The government’s biogasoline policy, intended to run parallel with a biodiesel policy in slashing oil imports to Southeast Asia’s largest fuel market, has failed to meet its goal.
ndonesia's plan to roll out sugarcane-based biogasoline will miss another deadline this year as upstream problems in the country’s sugarcane heartland remain unsolved.
The Energy and Mineral Resources Ministry issued five years ago a regulation mandating the nationwide use of 10 percent bioethanol-mixed gasoline (E10) starting this year, an increase from 2 percent in 2015, yet the target has still not been achieved.
The biogasoline will be made from molasses, a byproduct of sugar production. However, a sugarcane farmers association in East Java, a province that accounts for half of domestic production, told The Jakarta Post that crop productivity had actually been falling over the past four years.
“For bioethanol, the challenge is economic feasibility. [High] molasses prices and [low] sugarcane productivity makes ethanol’s main raw ingredient quite expensive,” said Fabby Tumiwa of energy watchdog Institute for Essential Services Reform (IESR) on Monday (30/3).
“Right now, even the facilities to produce fuel-grade ethanol are insufficient.”
He estimated that an E10 policy would require up to 4.5 million kiloliters (kL) of fuel-grade bioethanol each year.
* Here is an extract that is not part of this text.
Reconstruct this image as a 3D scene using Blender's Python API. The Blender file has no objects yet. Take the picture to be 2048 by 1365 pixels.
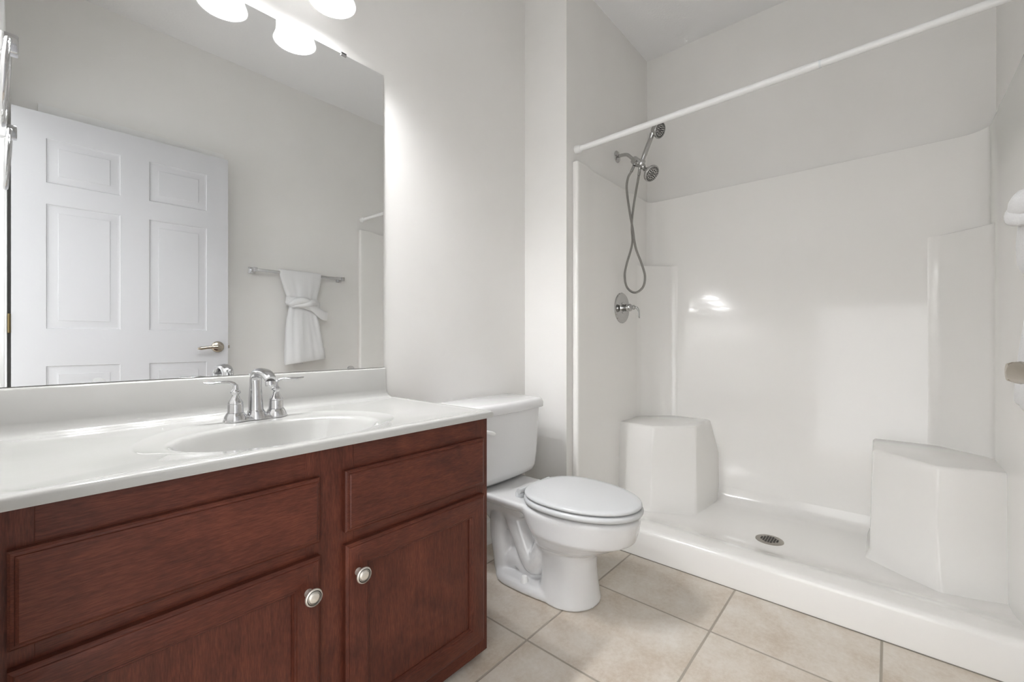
import bpy, bmesh, math, random
from mathutils import Vector, Matrix

random.seed(7)
C = bpy.context.scene.collection
SC = bpy.context.scene
PI = math.pi

# ------------------------------------------------------------------ camera
cam_d = bpy.data.cameras.new('camera')
cam = bpy.data.objects.new('camera', cam_d)
C.objects.link(cam)
cam.location = (0, 0, 0.96)
cam.rotation_euler = (math.radians(90), 0, math.radians(41.014 - 90))
cam_d.sensor_width = 36
cam_d.lens = 866.94 / 2048 * 36
cam_d.shift_y = -1.31 / 2048
cam_d.clip_start = 0.005
SC.camera = cam

# ------------------------------------------------------------------ world, exposure
SC.view_settings.view_transform = 'Standard'
SC.view_settings.look = 'None'
SC.view_settings.gamma = 1
SC.view_settings.use_curve_mapping = False
SC.view_settings.exposure = 0.76
world = bpy.data.worlds.new('world')
SC.world = world
world.use_nodes = True
world.node_tree.nodes['Background'].inputs[0].default_value = (0.98, 0.99, 1.0, 1)
world.node_tree.nodes['Background'].inputs[1].default_value = 1.75
SC.cycles.max_bounces = 14
SC.cycles.diffuse_bounces = 8
SC.cycles.glossy_bounces = 8
SC.cycles.use_denoising = True
SC.cycles.sample_clamp_indirect = 6

BULB_X = (0.21, 0.43, 0.65)
BULB_Y, RIM_Z = 1.304, 2.009
BULB_POWER = 17.0

# ------------------------------------------------------------------ room measures
D = 1.4466       # back wall (mirror wall)
XL = -0.035      # left wall, with the doorway the camera stands in
XW = 1.767       # wing wall face
YP = 1.185       # plumbing wall of the shower
XS = 2.698       # drywall behind the shower
YO = -0.339      # opposite wall
ZC = 2.768       # ceiling


# ================================================================== materials
def principled(name, col, rough=0.5, metal=0.0, coat=0.0, spec=0.5, emis=None, estr=0.0, trans=0.0, ior=1.45, sss=0.0):
    m = bpy.data.materials.new(name)
    m.use_nodes = True
    b = m.node_tree.nodes['Principled BSDF']
    b.inputs['Base Color'].default_value = (*col, 1)
    b.inputs['Roughness'].default_value = rough
    b.inputs['Metallic'].default_value = metal
    b.inputs['Coat Weight'].default_value = coat
    b.inputs['Coat Roughness'].default_value = 0.03
    b.inputs['Specular IOR Level'].default_value = spec
    b.inputs['IOR'].default_value = ior
    b.inputs['Transmission Weight'].default_value = trans
    if emis:
        b.inputs['Emission Color'].default_value = (*emis, 1)
        b.inputs['Emission Strength'].default_value = estr
    return m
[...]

Indonesia’s existing production capacity, which comes from two East Java-based companies, covers less than 3 percent of that estimate.
The government’s biogasoline policy is intended to run parallel with a biodiesel policy in slashing oil imports to Southeast Asia’s largest fuel market. Indonesia consumed 79.56 million kiloliters (kL) of fuel last year, around half of which was gasoline and 40 percent of which was diesel.